Dans son rapport semestriel, la Banque Audi prétend que la dette publique libanaise a dépassé le seuil symbolique des 100 milliards de dollars, tout en estimant que celle-ci serait inférieure à 10 milliards de dollars si ces 100 milliards sont échangés en livres libanaises au taux de la plateforme életronique de la Banque du Liban, Sayrafa. Un gros bémol à ces propos, la valeur intrinsèque des eurobonds dépasse la somme de 38 milliards de dollars à eux-seul. S’il s’agissait donc de faire ce calcul, il aurait aussi fallu considérer la part en devises étrangères de la dette publique pour la différencier de la dette libellée en livres libanaises.

C’est là précisément que le bât blesse. La dette publique libanaise, si on prenait ces critères devrait ainsi atteindre non pas 10 milliards de dollars, mais plus de 38 milliards de dollars auxquels se rajouteraient 62 milliards de dollars à 1507 LL/USD ou encore 3.6 milliards de dollars, équivalent à une dette totale de 43.6 milliards de dollars selon Sayrafa, dépassant de loin, encore une fois contrairement à ce que prétend la Banque Audi, le PIB qui est inférieur à 20 milliards de dollars. Notre taux d’endettement dépasse dont les 200% par rapport au PIB.

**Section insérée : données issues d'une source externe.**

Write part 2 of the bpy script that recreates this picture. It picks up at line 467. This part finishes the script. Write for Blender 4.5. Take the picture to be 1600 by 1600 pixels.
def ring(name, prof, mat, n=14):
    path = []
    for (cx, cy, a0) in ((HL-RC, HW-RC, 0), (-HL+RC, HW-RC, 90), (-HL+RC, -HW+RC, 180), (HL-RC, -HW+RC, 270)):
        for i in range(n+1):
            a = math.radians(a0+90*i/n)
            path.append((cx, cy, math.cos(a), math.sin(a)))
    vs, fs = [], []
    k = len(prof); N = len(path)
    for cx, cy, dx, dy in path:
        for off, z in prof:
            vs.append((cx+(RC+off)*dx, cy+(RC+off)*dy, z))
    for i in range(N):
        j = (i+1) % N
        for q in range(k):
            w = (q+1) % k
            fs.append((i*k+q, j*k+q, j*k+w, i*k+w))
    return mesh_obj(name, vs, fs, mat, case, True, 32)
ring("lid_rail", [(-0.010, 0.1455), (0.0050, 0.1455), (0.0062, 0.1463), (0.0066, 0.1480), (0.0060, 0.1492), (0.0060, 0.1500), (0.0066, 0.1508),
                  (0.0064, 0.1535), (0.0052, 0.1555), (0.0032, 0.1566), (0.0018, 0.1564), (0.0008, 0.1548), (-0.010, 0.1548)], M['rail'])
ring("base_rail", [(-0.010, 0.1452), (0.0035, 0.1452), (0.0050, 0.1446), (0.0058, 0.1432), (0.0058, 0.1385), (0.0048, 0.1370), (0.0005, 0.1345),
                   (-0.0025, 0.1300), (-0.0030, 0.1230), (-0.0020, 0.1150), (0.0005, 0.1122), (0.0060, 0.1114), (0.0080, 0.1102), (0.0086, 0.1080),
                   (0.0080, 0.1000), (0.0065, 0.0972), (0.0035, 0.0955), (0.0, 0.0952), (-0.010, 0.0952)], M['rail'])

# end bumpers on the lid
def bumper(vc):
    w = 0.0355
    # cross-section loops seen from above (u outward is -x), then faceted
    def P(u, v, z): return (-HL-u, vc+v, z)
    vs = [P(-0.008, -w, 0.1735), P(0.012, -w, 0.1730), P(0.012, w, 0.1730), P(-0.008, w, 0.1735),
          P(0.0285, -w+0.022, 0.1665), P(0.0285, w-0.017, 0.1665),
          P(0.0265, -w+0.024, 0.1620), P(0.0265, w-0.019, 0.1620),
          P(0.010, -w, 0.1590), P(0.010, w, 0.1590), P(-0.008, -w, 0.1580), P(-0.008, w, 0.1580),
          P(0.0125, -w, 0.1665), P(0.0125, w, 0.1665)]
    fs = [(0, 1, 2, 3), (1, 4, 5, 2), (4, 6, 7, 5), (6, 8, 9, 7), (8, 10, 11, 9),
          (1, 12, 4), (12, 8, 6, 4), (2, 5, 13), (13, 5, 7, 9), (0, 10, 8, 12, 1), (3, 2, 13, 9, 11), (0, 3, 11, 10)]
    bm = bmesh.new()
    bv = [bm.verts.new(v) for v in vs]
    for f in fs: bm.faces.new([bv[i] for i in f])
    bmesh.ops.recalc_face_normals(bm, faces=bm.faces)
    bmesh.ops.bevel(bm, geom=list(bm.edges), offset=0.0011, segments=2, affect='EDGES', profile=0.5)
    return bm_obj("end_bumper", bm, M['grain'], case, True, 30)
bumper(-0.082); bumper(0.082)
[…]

Il faut également rappeler que le Liban n’a toujours pas ouvert un processus de négociation avec les détenteurs d’Eurobonds et que des accords bilatéraux de protections des investissements existent avec certains pays, comme la France par exemple. Ces traités stipulent que les sommes dues par un des signataires restent estimées à la valeur précédent l’instauration de mesures extraordinaires, ici du contrôle des capitaux ayant amené au gel des dépôts. Ainsi, la dette publique libanaise même en livre libanaise doit être considérée par rapport à la valeur de la parité officielle au moment de l’état de défaut de paiement, c’est-à-dire à sa parité officielle, et non au taux Sayrafa. Evoquer des négociations aujourd’hui ne règle pas la question de la dette publique et ne permet surtout pas d’en anticiper les résultats d’autant plus que des fonds vautours possèdent d’importants volumes de dette publique libanaise libellés en devises étrangères suite à la vente d’euro bonds par les banques libanaises qui souhaitaient ainsi disposer d’un levier sur le gouvernement Diab et espérer ainsi ne pas officialiser un état de défaut de paiement pourtant technique depuis mai 2019 après l’échec du gouvernement Hariri à honorer le paiement d’eurobonds arrivés à maturité. La BdL avait, à ce moment là couvert le ministère des finances.
Ces groupes vautours peuvent ainsi bloquer tout le processus jusqu’à l’obtention de ce qu’ils désirent et leur objectif n’est surement pas de s’aligner sur le taux Sayrafa et d’être remboursés en livre libanaise mais en devises étrangères à un taux considéré comme raisonnable selon eux.

Considérant ce facteur, la dette publique libanaise reste toujours au-dessus des 89 milliards de dollars auxquels se rajoutent les 11 milliards de dollars contractés en livres libanaises après l’état de défaut. La dette publique libanaise dépasse ainsi les 90 milliards de dollars toujours à mettre en rapport au PIB qui atteint moins de 20 milliards de dollars désormais après 3 ans de crises. Le taux d’endettement, dans un tel raisonnement, est à un niveau record puisqu’il dépasse les 450% par rapport au PIB.

On peut toujours manipuler les chiffres et l’opinion publique mais les chiffres et la logique, eux, ne trompent jamais personne.

Diminuer la taille de la dette publique reste évidemment dans l’intérêt de certains qui essayent de se dédouaner de leurs responsabilité dans cette crise qui reste avant-tout financière. Cependant, diminuer la dette publique n’est pas dans l’intérêt des déposants, qui sont directement ou indirectement via leur exposition par les banques les principales victimes de cette fraude comme l’a si bien précisé la Banque Mondiale dans son dernier rapport publié en début de semaine.